◆ Brief ◆
Your task is to transcribe the records exactly, skipping every image.

* * * *

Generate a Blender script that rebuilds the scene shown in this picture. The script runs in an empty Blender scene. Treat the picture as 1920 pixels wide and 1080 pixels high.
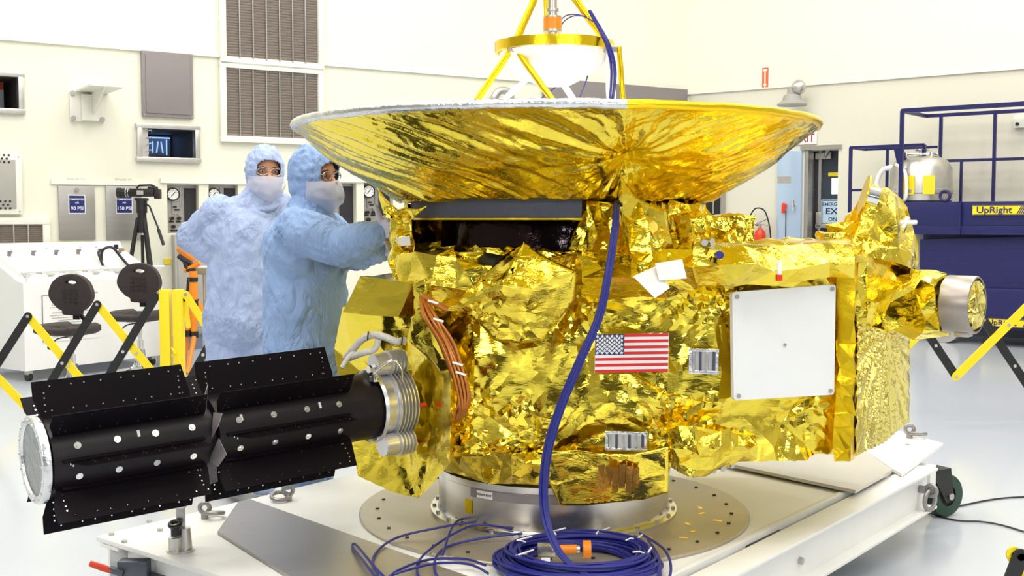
import bpy, bmesh, math, random
import numpy as np
from mathutils import Vector, Matrix, noise, Quaternion
S = bpy.context.scene
COL = S.collection
R = math.radians
PI = math.pi
rnd = random.Random(7)
# ------------------------------------------------------------------ camera
F = 2110.0
CAMZ = 1.45
TH = math.atan(130 / F)
cd = bpy.data.cameras.new('camera'); cam = bpy.data.objects.new('camera', cd); COL.objects.link(cam)
cam.location = (0, 0, CAMZ); cam.rotation_euler = (PI / 2 - TH, 0, 0)
cd.sensor_width = 36; cd.lens = F / 1920 * 36; cd.clip_start = 0.05; cd.clip_end = 100
S.camera = cam

def ray(px, py):
    x = (px - 960) / F; z = -(py - 540) / F
    return Vector((x, math.cos(TH) + z * math.sin(TH), -math.sin(TH) + z * math.cos(TH)))
def P(px, py, Y):
    d = ray(px, py); t = Y / d.y
    return Vector((d.x * t, Y, CAMZ + d.z * t))
def PZ(px, py, z):
    d = ray(px, py); t = (z - CAMZ) / d.z
    return Vector((d.x * t, d.y * t, z))
def V(*a): return Vector(a)

# ------------------------------------------------------------------ materials
def newmat(name):
    m = bpy.data.materials.new(name); m.use_nodes = True
    return m, m.node_tree.nodes, m.node_tree.links, m.node_tree.nodes['Principled BSDF']
def mat(name, col, rough=0.5, metal=0.0, var=0.06, scale=6.0, bump=0.0, bscale=40.0, coat=0.0, stretch=None, emis=None, estr=0.0, alpha=None, spec=None):
    m, n, l, b = newmat(name)
    b.inputs['Roughness'].default_value = rough
    b.inputs['Metallic'].default_value = metal
    b.inputs['Coat Weight'].default_value = coat
    if spec is not None: b.inputs['Specular IOR Level'].default_value = spec
    tc = n.new('ShaderNodeTexCoord')
    src = tc.outputs['Object']
    if stretch:
        mp = n.new('ShaderNodeMapping'); mp.inputs['Scale'].default_value = stretch
        l.new(src, mp.inputs['Vector']); src = mp.outputs['Vector']
    nz = n.new('ShaderNodeTexNoise'); nz.inputs['Scale'].default_value = scale; nz.inputs['Detail'].default_value = 4
    l.new(src, nz.inputs['Vector'])
    mx = n.new('ShaderNodeMix'); mx.data_type = 'RGBA'
    c = tuple(col) + (1,)
    mx.inputs['A'].default_value = tuple(max(0, v * (1 - var)) for v in col) + (1,)
    mx.inputs['B'].default_value = tuple(min(1, v * (1 + var)) for v in col) + (1,)
    l.new(nz.outputs['Fac'], mx.inputs['Factor']); l.new(mx.outputs['Result'], b.inputs['Base Color'])
    if bump:
        n2 = n.new('ShaderNodeTexNoise'); n2.inputs['Scale'].default_value = bscale; n2.inputs['Detail'].default_value = 5
        l.new(src, n2.inputs['Vector'])
        bp = n.new('ShaderNodeBump'); bp.inputs['Strength'].default_value = bump; bp.inputs['Distance'].default_value = 0.01
        l.new(n2.outputs['Fac'], bp.inputs['Height']); l.new(bp.outputs['Normal'], b.inputs['Normal'])
    if emis:
        b.inputs['Emission Color'].default_value = tuple(emis) + (1,); b.inputs['Emission Strength'].default_value = estr
    if alpha is not None: b.inputs['Alpha'].default_value = alpha
    return m

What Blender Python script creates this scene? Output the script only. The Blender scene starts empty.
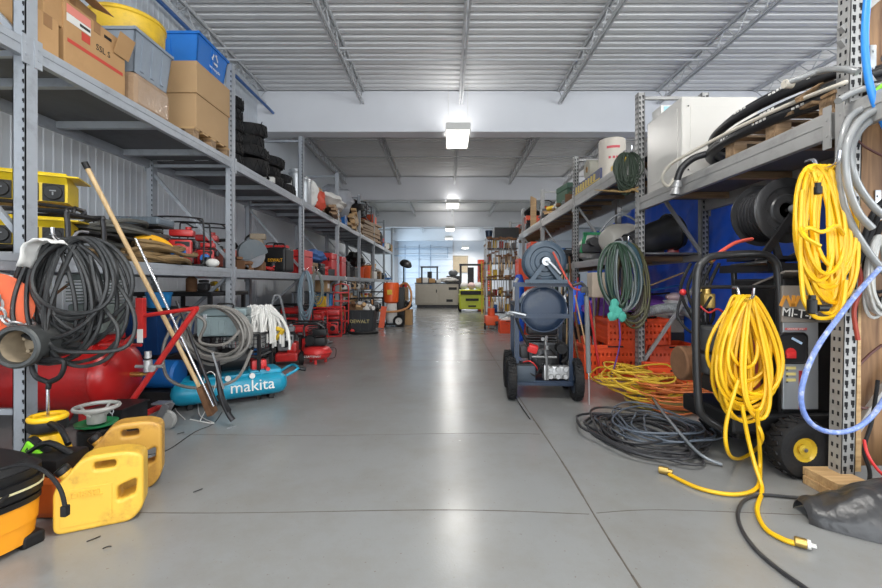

* * * *

◆ Result of this exercise ◆
Generate a Blender script that rebuilds the scene shown in this picture. The script runs in an empty Blender scene. Treat the picture as 1920 pixels wide and 1080 pixels high.
import bpy, bmesh, math, random
import numpy as np
from mathutils import Vector, Matrix, noise, Quaternion
S = bpy.context.scene
COL = S.collection
R = math.radians
PI = math.pi
rnd = random.Random(7)
# ------------------------------------------------------------------ camera
F = 2110.0
CAMZ = 1.45
TH = math.atan(130 / F)
cd = bpy.data.cameras.new('camera'); cam = bpy.data.objects.new('camera', cd); COL.objects.link(cam)
cam.location = (0, 0, CAMZ); cam.rotation_euler = (PI / 2 - TH, 0, 0)
cd.sensor_width = 36; cd.lens = F / 1920 * 36; cd.clip_start = 0.05; cd.clip_end = 100
S.camera = cam

def ray(px, py):
    x = (px - 960) / F; z = -(py - 540) / F
    return Vector((x, math.cos(TH) + z * math.sin(TH), -math.sin(TH) + z * math.cos(TH)))
def P(px, py, Y):
    d = ray(px, py); t = Y / d.y
    return Vector((d.x * t, Y, CAMZ + d.z * t))
def PZ(px, py, z):
    d = ray(px, py); t = (z - CAMZ) / d.z
    return Vector((d.x * t, d.y * t, z))
def V(*a): return Vector(a)

# ------------------------------------------------------------------ materials
def newmat(name):
    m = bpy.data.materials.new(name); m.use_nodes = True
    return m, m.node_tree.nodes, m.node_tree.links, m.node_tree.nodes['Principled BSDF']
def mat(name, col, rough=0.5, metal=0.0, var=0.06, scale=6.0, bump=0.0, bscale=40.0, coat=0.0, stretch=None, emis=None, estr=0.0, alpha=None, spec=None):
    m, n, l, b = newmat(name)
    b.inputs['Roughness'].default_value = rough
    b.inputs['Metallic'].default_value = metal
    b.inputs['Coat Weight'].default_value = coat
    if spec is not None: b.inputs['Specular IOR Level'].default_value = spec
    tc = n.new('ShaderNodeTexCoord')
    src = tc.outputs['Object']
    if stretch:
        mp = n.new('ShaderNodeMapping'); mp.inputs['Scale'].default_value = stretch
        l.new(src, mp.inputs['Vector']); src = mp.outputs['Vector']
    nz = n.new('ShaderNodeTexNoise'); nz.inputs['Scale'].default_value = scale; nz.inputs['Detail'].default_value = 4
    l.new(src, nz.inputs['Vector'])
    mx = n.new('ShaderNodeMix'); mx.data_type = 'RGBA'
    c = tuple(col) + (1,)
    mx.inputs['A'].default_value = tuple(max(0, v * (1 - var)) for v in col) + (1,)
    mx.inputs['B'].default_value = tuple(min(1, v * (1 + var)) for v in col) + (1,)
    l.new(nz.outputs['Fac'], mx.inputs['Factor']); l.new(mx.outputs['Result'], b.inputs['Base Color'])
    if bump:
        n2 = n.new('ShaderNodeTexNoise'); n2.inputs['Scale'].default_value = bscale; n2.inputs['Detail'].default_value = 5
        l.new(src, n2.inputs['Vector'])
        bp = n.new('ShaderNodeBump'); bp.inputs['Strength'].default_value = bump; bp.inputs['Distance'].default_value = 0.01
        l.new(n2.outputs['Fac'], bp.inputs['Height']); l.new(bp.outputs['Normal'], b.inputs['Normal'])
    if emis:
        b.inputs['Emission Color'].default_value = tuple(emis) + (1,); b.inputs['Emission Strength'].default_value = estr
    if alpha is not None: b.inputs['Alpha'].default_value = alpha
    return m

What Blender Python script creates this scene? Output the script only. The Blender scene starts empty.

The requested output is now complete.